Even if I never had the deep ties or a real “hometown” I had experiences. We would get up at dawn and watch whales as they migrated along the California coast or maybe catch the walrus in Monterey Bay as they lounged out in the afternoon sun. Instead of going out to the movies and watching action unfold on the big screen, we lived it. We camped outside and would wake to the smell of eggs and bacon that my father would always start preparing at the crack of dawn. We visited stucco Franciscan missions with rose gardens and long grapevines that tangled through the cracks of the old buildings. Rodeos at a mission were a special treat.


During those days Mom didn’t drive but she was a skilled navigator. She could always spot interesting side trips. She was the reason we saw the ancient writings on rock walls at Yosemite or made the trip at just the right time to catch the first snowfall. I think those early days of hunting for arrowheads or searching for long-lost history with my father were the reason I originally became drawn to organic jewelry. The symbolism intrigued me. The history behind it sparked a need to know and understand more.
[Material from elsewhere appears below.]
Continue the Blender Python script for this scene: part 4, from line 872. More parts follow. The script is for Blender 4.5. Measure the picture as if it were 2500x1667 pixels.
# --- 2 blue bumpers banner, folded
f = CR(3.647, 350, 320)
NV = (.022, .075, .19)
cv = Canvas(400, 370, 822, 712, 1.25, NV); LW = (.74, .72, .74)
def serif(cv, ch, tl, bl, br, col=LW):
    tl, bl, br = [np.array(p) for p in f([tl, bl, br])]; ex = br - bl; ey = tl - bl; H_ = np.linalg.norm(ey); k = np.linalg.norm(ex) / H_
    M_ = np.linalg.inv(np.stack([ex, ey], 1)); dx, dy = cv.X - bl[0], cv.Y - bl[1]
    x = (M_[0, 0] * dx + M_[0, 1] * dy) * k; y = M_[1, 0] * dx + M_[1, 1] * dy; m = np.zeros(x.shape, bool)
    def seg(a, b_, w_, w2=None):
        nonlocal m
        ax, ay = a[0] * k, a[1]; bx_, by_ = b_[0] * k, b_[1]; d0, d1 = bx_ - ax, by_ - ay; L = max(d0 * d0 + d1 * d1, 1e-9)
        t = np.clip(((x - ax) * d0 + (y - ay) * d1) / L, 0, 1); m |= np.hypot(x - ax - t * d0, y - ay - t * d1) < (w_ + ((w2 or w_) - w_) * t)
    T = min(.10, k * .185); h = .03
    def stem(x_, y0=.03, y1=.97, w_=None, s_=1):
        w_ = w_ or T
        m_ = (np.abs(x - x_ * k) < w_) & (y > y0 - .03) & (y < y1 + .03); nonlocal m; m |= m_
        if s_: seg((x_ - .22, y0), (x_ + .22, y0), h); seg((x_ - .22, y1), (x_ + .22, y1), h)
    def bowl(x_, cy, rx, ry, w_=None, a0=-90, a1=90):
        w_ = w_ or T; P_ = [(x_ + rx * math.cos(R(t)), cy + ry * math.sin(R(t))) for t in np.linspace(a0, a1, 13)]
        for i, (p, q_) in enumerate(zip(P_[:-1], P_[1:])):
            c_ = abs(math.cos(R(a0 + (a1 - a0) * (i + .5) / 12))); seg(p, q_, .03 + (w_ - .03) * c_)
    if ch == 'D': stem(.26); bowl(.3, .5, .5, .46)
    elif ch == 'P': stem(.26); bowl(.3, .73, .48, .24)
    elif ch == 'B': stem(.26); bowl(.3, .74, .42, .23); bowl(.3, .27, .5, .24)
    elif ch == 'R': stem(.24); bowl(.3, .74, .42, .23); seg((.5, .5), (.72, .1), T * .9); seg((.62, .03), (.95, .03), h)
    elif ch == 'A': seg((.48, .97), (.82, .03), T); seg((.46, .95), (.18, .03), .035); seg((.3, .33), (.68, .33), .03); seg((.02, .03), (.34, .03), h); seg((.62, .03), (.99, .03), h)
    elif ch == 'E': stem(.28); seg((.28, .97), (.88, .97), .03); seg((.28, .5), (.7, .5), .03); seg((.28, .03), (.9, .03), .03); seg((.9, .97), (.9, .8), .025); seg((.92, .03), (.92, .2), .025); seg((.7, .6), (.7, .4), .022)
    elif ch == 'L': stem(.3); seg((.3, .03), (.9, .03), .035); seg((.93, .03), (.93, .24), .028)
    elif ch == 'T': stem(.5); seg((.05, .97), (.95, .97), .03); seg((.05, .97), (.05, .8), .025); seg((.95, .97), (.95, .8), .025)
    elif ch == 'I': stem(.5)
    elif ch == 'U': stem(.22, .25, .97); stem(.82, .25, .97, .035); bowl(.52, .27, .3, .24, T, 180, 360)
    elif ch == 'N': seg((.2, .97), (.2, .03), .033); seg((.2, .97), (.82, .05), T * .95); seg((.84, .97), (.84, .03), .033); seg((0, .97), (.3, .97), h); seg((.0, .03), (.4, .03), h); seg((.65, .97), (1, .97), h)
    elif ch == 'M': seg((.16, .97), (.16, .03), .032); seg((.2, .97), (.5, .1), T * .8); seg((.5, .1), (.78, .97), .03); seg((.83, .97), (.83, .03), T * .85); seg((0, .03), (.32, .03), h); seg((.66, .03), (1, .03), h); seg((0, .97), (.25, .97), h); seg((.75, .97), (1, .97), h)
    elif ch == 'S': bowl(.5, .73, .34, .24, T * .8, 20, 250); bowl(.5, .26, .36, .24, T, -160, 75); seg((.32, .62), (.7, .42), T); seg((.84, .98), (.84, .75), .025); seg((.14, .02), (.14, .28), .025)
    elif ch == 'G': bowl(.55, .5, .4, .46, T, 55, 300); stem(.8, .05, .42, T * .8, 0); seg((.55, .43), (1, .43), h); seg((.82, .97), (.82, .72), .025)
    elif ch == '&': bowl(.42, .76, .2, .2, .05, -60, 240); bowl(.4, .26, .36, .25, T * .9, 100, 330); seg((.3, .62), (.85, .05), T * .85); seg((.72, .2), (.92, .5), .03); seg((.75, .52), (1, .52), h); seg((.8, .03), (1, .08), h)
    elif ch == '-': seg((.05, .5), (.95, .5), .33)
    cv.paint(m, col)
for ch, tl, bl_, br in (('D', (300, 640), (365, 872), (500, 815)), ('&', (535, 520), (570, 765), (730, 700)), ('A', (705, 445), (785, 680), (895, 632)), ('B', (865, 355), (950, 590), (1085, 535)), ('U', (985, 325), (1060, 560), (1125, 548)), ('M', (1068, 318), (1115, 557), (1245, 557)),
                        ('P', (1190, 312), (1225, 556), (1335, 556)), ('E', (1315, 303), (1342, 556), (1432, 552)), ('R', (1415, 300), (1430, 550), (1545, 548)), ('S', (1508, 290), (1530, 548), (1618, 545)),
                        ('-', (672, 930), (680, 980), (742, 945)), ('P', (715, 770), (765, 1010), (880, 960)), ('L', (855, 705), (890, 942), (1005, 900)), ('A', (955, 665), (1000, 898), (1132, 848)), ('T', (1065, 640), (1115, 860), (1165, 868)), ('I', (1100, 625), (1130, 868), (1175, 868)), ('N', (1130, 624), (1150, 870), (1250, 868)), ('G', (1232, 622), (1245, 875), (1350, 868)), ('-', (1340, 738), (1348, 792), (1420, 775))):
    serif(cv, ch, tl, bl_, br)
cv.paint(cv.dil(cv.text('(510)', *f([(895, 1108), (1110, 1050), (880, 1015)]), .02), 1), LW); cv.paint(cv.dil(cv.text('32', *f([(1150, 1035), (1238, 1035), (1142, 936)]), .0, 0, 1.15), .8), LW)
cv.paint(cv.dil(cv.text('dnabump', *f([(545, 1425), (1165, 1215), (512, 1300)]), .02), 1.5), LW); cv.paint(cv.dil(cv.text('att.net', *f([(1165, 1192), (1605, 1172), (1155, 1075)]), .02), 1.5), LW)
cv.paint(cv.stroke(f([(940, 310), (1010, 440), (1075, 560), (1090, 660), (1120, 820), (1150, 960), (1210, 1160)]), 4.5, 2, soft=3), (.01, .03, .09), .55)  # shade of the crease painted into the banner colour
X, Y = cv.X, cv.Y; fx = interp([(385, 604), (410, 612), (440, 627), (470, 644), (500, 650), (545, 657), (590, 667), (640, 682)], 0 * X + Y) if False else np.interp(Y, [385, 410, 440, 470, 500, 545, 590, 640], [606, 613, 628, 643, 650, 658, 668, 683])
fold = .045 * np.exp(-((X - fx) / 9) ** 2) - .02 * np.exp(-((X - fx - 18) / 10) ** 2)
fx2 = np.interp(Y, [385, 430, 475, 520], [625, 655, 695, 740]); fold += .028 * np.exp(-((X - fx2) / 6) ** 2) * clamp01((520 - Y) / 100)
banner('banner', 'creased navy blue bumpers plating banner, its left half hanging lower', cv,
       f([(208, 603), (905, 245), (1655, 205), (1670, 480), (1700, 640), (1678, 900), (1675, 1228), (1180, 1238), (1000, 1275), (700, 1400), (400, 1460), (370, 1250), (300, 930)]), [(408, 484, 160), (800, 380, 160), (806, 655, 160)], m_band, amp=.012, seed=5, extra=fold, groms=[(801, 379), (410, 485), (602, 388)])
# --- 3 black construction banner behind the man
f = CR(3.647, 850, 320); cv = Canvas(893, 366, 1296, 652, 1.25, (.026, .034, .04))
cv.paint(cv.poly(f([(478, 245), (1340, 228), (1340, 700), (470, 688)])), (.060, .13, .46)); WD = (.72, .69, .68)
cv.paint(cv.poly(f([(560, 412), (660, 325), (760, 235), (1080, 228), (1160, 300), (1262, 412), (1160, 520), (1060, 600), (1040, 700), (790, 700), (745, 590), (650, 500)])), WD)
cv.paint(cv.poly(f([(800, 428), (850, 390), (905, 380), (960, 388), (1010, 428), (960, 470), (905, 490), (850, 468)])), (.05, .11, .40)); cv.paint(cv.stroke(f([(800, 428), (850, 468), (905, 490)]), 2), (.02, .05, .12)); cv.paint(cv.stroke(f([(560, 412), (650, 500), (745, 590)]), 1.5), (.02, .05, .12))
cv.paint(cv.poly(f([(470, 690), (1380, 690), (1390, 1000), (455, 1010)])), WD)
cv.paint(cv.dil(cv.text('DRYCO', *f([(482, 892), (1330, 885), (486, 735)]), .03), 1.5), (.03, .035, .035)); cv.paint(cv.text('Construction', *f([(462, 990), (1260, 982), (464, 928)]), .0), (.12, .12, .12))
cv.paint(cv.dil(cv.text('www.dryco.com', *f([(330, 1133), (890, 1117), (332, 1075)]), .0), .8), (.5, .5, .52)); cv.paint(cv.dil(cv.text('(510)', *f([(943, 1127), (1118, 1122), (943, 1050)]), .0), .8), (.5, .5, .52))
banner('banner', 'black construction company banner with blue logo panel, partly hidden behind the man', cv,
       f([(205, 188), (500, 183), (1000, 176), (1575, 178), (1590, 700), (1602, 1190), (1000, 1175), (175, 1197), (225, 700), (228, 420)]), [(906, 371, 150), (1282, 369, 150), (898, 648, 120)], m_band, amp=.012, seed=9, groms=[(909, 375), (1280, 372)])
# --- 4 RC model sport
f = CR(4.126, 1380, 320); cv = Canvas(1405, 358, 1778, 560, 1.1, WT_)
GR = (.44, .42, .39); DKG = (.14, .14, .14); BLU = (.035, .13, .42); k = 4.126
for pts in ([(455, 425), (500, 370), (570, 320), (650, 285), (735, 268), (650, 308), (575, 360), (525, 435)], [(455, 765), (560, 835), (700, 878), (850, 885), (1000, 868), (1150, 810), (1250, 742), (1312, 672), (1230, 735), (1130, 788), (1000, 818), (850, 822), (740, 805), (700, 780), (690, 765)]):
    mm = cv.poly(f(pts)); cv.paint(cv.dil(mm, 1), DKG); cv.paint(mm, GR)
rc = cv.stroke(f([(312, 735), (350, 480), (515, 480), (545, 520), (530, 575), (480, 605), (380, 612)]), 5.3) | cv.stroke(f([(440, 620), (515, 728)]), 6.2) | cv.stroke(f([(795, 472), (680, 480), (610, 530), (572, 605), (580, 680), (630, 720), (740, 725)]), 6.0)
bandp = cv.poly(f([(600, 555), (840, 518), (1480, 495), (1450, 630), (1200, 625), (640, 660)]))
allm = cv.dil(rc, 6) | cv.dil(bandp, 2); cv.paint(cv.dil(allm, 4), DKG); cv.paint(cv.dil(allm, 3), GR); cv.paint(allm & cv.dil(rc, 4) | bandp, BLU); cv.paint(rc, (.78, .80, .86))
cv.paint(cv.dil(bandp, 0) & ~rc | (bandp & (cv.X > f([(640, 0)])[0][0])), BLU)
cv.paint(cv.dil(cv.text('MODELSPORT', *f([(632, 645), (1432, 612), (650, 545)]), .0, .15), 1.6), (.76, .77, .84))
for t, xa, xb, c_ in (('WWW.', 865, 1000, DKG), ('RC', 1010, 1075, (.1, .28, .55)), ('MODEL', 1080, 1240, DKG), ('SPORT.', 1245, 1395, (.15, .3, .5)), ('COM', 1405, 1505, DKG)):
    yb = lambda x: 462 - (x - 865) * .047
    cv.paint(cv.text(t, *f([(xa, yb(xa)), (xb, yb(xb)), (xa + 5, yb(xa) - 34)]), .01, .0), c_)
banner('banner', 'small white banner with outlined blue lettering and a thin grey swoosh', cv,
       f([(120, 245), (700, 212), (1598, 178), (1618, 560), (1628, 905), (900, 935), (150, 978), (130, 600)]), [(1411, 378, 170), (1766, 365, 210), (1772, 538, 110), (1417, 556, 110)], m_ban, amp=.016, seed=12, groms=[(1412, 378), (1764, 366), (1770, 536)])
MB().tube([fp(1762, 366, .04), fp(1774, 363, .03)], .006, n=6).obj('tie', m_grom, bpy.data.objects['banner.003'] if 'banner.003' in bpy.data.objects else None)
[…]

One such experience is the reason why I created these bronze earrings with hands. They are simple, organic and easy to wear but the rugged look suggests they have been through something. There is history there. It’s that longing to know more and how they became the way they were that I wanted to capture.


When I had my own children, I wanted to pass on this sense of adventure to them. I took them out to explore nature and I taught them history outside where it happened and not just in the classroom. We once made a trip to the Chicago Natural History Museum to see the lions preserved at the museum after learning about how they had attacked a rail station in Africa. It’s not just about hearing or reading history but also about experiencing it—even if you are only ten or hundreds of years late.

Whether you are young or old, it’s never too late to learn about the world and the history it’s full of.